▸ OBJECTIVE
Copy all lines below containing "script".

▸ INPUT DATA
########

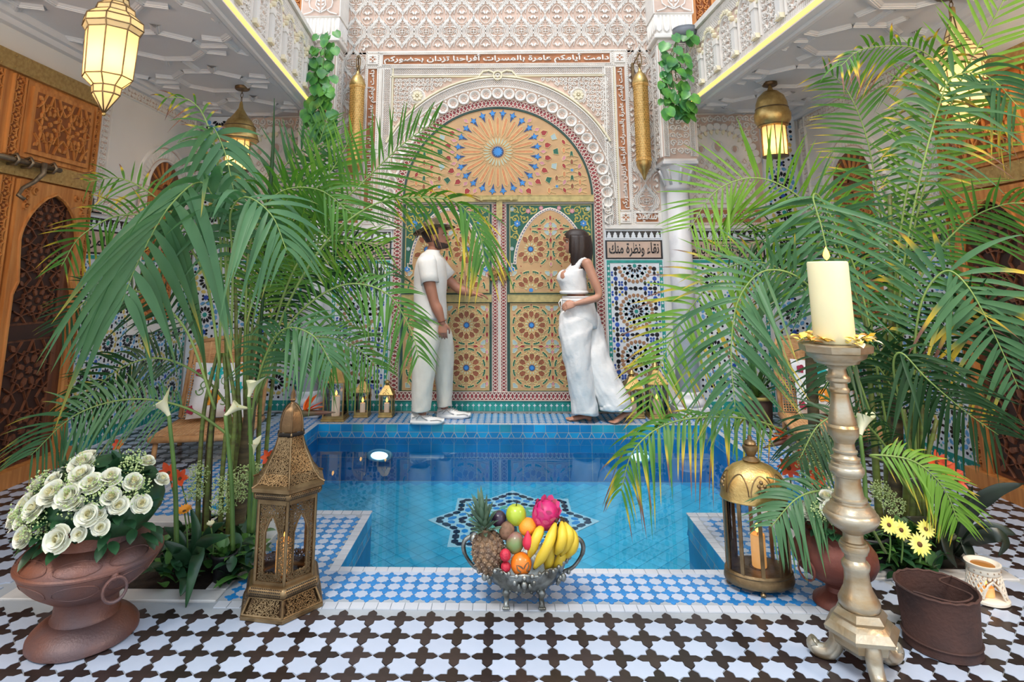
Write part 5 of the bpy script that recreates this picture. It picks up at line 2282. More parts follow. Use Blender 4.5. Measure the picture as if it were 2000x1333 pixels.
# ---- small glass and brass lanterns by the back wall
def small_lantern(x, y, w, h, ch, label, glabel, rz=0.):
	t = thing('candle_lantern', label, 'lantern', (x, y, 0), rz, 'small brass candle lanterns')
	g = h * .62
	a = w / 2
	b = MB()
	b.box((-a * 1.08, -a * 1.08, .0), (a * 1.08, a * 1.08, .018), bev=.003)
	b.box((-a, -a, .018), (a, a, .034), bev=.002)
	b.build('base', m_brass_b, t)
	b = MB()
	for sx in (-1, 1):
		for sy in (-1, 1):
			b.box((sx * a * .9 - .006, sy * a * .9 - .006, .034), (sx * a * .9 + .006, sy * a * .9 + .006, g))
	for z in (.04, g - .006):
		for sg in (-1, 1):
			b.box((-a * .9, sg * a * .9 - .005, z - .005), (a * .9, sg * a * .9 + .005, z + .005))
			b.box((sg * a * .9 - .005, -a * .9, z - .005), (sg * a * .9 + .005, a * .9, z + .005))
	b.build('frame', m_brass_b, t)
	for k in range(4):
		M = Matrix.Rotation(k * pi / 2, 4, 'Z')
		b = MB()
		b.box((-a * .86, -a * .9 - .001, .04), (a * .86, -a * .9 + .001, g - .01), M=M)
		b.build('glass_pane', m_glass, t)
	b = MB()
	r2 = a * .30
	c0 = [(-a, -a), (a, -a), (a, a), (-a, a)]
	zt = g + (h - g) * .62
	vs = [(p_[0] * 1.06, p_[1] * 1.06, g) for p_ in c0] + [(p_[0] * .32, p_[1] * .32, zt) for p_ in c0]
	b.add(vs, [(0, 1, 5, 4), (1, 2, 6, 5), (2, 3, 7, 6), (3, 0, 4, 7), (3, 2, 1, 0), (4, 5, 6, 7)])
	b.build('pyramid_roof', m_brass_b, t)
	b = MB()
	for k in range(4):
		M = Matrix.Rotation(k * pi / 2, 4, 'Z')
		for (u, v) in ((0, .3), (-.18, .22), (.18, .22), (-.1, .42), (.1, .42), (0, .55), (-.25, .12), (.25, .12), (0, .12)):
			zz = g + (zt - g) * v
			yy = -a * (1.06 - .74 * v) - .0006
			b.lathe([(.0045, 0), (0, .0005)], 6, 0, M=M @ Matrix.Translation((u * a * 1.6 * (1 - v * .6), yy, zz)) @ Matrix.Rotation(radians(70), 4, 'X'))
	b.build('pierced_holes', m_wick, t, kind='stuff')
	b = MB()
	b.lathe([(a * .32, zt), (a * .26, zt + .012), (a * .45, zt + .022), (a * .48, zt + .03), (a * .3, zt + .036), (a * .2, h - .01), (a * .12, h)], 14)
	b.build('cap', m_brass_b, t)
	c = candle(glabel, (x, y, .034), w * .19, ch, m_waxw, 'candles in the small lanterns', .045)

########

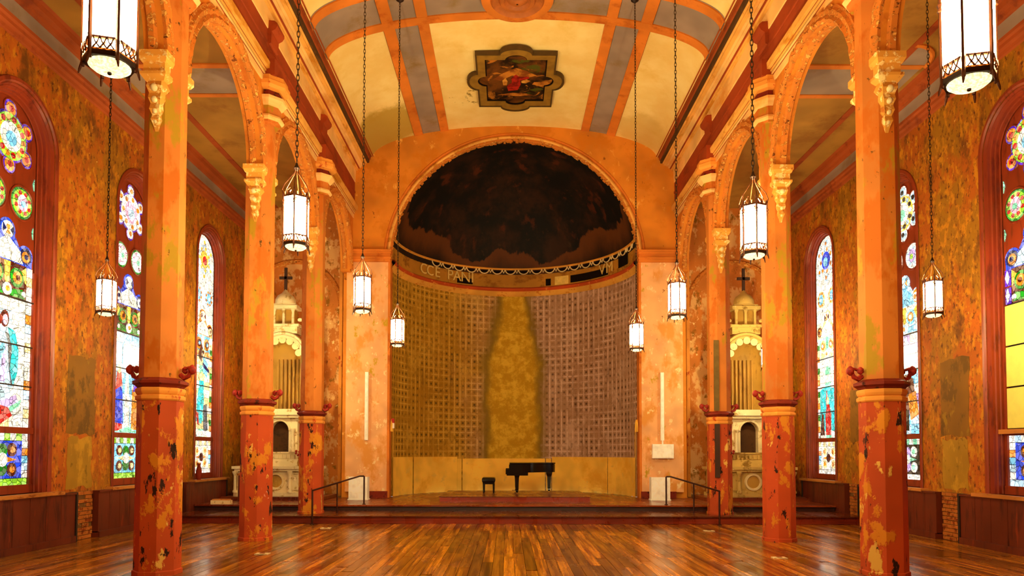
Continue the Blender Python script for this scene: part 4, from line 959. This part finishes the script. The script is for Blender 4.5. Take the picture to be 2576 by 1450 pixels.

########

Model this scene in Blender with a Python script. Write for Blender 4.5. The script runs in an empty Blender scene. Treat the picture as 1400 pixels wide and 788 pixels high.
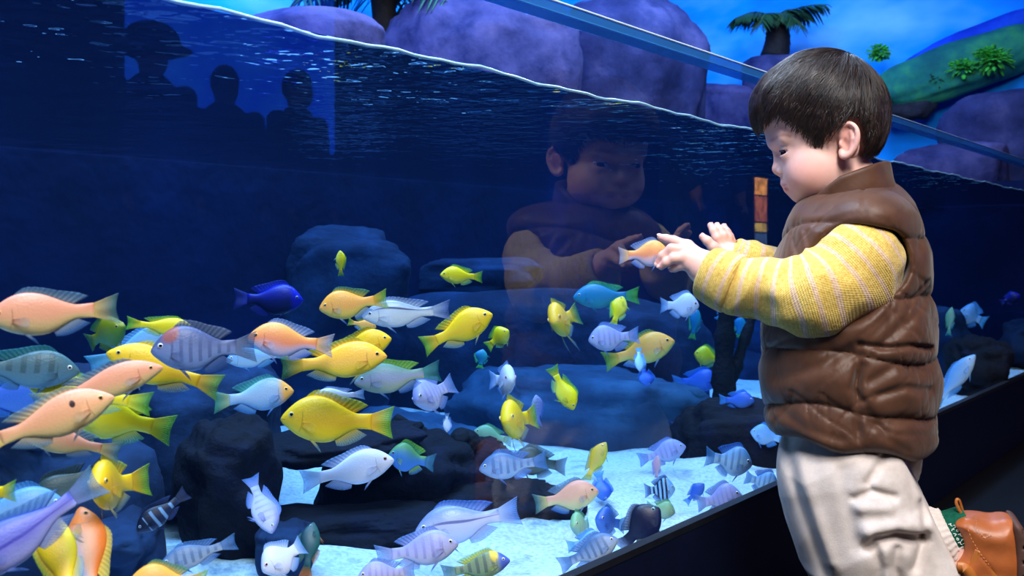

########

▸ COMPLETE ANSWER
Write part 5 of the bpy script that recreates this picture. It picks up at line 2282. More parts follow. Use Blender 4.5. Measure the picture as if it were 2000x1333 pixels.
Continue the Blender Python script for this scene: part 4, from line 959. This part finishes the script. The script is for Blender 4.5. Take the picture to be 2576 by 1450 pixels.
Model this scene in Blender with a Python script. Write for Blender 4.5. The script runs in an empty Blender scene. Treat the picture as 1400 pixels wide and 788 pixels high.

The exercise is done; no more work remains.